Perhaps the example most analogous to climate change is that of the terrorist threat. For Dessler it is simple, if there is the slightest threat we need to act. But acting alone doesn’t “solve” terrorism. It’s not a matter of acting or not acting, but to what degree. What is our ideal ratio between cost of action and reduction in terrorist potentiality? Again with climate change, we simply convert all our energy and climate change is solved – but at what rate? The faster we attempt this conversion the more of a hardship it becomes. The slower we act the more we suffer from the impacts of warming. What is the cost-benefit of these two factors, i.e. the ideal rate (if any) of conversion? What about adaptation instead of mitigation?
There are many other problems as well. Do 97% of climate scientists really agree we need to convert all our energy to renewables and are they even able to make such a cost-benefit analysis? Also, Dessler believes the heat we add to the system is essentially permanent when compared to our lifetimes, yet no consideration is given to the rate of warming. If we are considering the quality of life for future people we need to consider CO2 residency time as well as rate of heating and cost of energy conversion.
This over-simplification only acts to polarize the debate. If it’s either acting or not acting, it becomes either for or against, us or them, denier or realist, etc, etc. The only way to get some sort of consensus on climate change is to appreciate its complexities.

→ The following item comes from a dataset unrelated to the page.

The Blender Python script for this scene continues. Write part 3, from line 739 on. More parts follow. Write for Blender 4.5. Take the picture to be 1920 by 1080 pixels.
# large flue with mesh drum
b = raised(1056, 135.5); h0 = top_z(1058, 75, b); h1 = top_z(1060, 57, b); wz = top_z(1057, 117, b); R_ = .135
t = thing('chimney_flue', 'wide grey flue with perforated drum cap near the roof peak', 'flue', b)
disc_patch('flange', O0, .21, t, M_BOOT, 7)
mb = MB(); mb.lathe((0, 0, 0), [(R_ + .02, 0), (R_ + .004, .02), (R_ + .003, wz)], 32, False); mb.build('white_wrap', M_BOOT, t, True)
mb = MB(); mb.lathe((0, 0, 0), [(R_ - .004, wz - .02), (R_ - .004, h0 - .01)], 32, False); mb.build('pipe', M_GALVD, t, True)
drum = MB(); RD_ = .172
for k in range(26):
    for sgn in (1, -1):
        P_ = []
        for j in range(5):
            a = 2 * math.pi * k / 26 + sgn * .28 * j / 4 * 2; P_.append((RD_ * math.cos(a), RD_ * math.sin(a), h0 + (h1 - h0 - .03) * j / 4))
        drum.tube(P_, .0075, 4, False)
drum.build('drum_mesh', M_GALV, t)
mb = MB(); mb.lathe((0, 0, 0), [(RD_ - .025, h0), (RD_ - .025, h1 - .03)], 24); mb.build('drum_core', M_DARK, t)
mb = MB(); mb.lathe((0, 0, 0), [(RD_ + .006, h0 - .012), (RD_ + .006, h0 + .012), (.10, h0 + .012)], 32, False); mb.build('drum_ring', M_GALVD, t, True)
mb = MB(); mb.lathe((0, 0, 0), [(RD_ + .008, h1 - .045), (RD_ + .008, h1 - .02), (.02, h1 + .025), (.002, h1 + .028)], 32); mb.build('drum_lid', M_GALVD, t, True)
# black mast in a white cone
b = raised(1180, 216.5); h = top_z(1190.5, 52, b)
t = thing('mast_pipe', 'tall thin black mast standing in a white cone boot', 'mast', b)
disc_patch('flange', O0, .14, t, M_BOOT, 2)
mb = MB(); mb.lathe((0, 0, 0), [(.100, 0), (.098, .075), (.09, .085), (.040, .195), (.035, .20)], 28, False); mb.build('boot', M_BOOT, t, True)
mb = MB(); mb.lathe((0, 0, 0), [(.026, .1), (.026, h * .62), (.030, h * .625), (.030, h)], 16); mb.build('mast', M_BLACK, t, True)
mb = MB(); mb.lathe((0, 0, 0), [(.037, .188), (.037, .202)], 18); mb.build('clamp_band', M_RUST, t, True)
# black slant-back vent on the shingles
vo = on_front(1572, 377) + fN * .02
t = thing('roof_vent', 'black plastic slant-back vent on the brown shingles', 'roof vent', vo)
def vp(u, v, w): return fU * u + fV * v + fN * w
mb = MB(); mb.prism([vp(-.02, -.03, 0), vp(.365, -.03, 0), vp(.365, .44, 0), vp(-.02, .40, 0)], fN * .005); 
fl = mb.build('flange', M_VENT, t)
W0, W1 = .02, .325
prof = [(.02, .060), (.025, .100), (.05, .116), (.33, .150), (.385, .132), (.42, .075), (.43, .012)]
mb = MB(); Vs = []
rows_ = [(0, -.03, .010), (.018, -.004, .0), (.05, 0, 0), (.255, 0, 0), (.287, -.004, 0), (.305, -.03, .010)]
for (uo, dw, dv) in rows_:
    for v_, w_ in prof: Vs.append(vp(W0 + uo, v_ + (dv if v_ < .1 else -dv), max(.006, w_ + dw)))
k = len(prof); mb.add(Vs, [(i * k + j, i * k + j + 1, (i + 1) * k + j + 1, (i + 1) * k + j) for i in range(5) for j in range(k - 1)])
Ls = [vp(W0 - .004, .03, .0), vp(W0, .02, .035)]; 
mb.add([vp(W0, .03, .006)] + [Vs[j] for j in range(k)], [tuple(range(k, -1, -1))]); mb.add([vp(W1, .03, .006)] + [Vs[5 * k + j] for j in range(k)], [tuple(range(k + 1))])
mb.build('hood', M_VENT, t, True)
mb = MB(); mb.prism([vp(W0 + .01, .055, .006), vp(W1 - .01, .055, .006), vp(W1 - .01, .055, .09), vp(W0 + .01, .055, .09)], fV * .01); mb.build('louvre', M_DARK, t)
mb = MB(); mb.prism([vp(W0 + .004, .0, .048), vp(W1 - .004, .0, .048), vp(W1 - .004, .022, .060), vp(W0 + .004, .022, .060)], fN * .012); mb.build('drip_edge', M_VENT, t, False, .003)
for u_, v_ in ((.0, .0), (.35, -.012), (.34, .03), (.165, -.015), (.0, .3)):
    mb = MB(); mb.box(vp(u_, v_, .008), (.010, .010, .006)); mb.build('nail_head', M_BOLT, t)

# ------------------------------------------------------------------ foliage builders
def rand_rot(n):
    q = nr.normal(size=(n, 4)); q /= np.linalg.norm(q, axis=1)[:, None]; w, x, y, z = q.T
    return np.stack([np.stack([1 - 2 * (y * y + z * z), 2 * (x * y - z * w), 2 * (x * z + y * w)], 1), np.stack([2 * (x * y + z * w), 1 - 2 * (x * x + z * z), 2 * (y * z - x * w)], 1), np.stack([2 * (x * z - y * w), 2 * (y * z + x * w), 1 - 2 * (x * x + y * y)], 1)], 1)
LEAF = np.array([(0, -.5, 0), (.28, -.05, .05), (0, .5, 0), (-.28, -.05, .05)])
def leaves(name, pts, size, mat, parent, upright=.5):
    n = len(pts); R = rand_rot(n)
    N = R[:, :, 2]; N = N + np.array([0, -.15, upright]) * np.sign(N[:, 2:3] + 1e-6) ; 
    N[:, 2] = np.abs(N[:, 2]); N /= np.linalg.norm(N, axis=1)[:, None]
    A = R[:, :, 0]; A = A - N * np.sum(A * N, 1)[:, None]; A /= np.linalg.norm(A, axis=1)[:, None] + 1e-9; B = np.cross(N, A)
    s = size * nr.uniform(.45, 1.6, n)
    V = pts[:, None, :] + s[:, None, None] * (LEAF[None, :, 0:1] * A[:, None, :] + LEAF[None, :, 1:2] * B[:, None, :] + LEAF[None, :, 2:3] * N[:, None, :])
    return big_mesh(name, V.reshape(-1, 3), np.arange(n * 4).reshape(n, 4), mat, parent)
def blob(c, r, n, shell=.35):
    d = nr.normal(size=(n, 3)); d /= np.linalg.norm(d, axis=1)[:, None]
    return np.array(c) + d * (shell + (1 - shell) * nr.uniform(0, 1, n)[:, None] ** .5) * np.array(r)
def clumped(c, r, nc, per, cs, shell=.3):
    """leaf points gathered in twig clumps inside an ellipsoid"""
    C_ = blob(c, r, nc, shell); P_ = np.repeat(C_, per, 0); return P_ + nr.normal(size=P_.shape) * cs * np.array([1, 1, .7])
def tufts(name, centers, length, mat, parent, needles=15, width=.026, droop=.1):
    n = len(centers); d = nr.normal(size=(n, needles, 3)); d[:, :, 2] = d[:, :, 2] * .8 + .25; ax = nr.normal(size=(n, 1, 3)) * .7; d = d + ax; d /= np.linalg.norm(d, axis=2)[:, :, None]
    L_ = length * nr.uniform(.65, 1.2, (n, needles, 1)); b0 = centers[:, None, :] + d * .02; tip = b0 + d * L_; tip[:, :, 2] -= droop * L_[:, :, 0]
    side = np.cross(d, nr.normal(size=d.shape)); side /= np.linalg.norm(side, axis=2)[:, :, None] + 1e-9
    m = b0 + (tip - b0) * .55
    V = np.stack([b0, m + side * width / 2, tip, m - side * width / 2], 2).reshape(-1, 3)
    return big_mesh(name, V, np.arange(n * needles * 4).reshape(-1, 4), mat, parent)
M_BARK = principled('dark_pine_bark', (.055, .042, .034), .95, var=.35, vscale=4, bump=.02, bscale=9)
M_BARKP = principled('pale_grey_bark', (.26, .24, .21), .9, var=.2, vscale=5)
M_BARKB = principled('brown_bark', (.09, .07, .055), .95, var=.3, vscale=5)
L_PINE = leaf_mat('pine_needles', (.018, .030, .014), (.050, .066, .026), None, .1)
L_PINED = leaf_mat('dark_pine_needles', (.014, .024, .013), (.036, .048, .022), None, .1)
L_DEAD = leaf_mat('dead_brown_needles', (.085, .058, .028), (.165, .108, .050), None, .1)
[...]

I agree with you in terms of the complexities and that we should appreciate them. I can’t speak for Andrew Dessler, but I don’t think that he was trying to over-simplify the discussion. I think he was simply trying to illustrate that there are two primary aspects to the discussion. What is the scientific evidence and how strong is it? What should we do, given this evidence and what are the risks? So one aspect of the discussion is simply about the scientific evidence. The other aspect is what we should be considering doing and what are the risks of doing various things. I often find that any attempt to have a discussion about global warming/climate change ends in a convoluted (and rather frustrating) discussion that focuses on neither the scientific evidence nor the risks associated with what we should/could do. So as much as I agree that we should be considering the complexities, I’m not convinced that it’s videos like this by Andrew Dessler that is acting to polarise the debate.